19 de agosto 2025 - 03:07

Escucho afirmar que los niños chiquitos no guardan memoria. Quizá por eso hay quienes se atreven a abusar de ellos. No sé qué dice de esto la neuropediatría, de lo que sí estoy segura es de que agosto de 2025 quedará tallado en oro en los dentros de Agustinillo (3 años) y de otros individuos de su calaña y talla. Sus difusísimos recuerdos –tal vez sensaciones o vislumbres– le calentarán el alma cuando ya de grande le haga falta abrigo y confianza.
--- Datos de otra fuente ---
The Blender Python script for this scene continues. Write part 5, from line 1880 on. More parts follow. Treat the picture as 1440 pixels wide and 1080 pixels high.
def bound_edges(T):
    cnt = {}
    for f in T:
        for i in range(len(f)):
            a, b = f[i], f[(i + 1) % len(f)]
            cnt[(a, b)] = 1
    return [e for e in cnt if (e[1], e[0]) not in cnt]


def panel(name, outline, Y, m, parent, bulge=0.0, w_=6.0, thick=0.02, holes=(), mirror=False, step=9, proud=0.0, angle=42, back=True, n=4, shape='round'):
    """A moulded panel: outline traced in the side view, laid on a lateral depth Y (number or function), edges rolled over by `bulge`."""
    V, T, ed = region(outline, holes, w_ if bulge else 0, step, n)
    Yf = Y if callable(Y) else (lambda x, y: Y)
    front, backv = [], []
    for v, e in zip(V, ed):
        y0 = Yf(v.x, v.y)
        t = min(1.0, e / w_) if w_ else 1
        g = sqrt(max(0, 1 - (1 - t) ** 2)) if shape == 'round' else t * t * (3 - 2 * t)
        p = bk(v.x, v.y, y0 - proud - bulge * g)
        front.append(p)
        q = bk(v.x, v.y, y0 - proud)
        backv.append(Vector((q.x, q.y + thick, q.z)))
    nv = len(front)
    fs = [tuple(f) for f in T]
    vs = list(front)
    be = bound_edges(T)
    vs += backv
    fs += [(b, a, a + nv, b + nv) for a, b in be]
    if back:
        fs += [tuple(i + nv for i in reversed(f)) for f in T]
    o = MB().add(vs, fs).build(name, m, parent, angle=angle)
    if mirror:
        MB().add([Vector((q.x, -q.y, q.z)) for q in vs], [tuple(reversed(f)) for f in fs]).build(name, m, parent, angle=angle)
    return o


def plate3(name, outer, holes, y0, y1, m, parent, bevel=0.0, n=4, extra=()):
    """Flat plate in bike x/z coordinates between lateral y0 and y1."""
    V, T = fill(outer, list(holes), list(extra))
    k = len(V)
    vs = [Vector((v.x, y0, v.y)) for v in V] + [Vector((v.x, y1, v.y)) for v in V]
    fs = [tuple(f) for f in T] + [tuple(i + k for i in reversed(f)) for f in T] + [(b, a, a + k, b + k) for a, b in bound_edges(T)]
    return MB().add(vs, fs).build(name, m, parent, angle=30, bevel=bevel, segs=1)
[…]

Llego a la conclusión que acabo de enunciarles mientras ayudo a Agustinillo a emerger de una trepidante zambullida (se tira de panza) y se acoge en mis brazos, con sus manguitos, sus incomprensibles gafas de bucear y dos velas de mocos verdes por bandera. Ese cuerpito registra el entusiasmo, el olor a cloro y a higueras, el sol bajo, las chicharras, la seguridad en mis manos. Lo mismo que computan los agostos –me rechistarán ustedes–, los febreros también ahorman el carácter y las vivencias de las y los chaveas. Pero no tanto –les respondo–; pero no así. Porque en agosto, en el “verano que te bañas en los ríos”, diría Octavio Paz, los chiquillos son tan felices, o así debiera procurarse. Y esto que digo no tendría que ser un deseo sino un derecho fundamental de toda infancia. Hagan memoria y lo entenderán. Estoy con Héctor Abad Faciolince cuando, en El olvido que seremos, libro dedicado a la figura de su padre, escribe: “Si quieres que tu hijo sea bueno, hazlo feliz. Los hacemos felices para que sean buenos y para que luego su bondad aumente su felicidad”. Habrá suscritos al dogma de la letra con sangre entra que rechacen de frente esta tesis, o que crean que apuesto por no señalar los límites a las criaturas cuando hace falta. Insisto en invitarles a que revisen los agostos que forjan lo mejor de ustedes.

Mi tía Dolores ya no nos conoce, ni a su hijo, de mi misma edad, ni a mí. Cuando vamos a verla a la residencia, vive nuestra visita con tanta elegancia y gratitud como extrañeza. Ni idea de quiénes somos. Hasta que mi primo le enseña en el móvil la foto de cuando éramos los niños de tres años que chapoteaban en el estanque. A esos micos (trepidante zambullida con manguitos, mocos verdes por bandera) sí que los reconoce enseguida. Lo mismo que nosotros a nosotros mismos –primera y última memoria– junto a ella.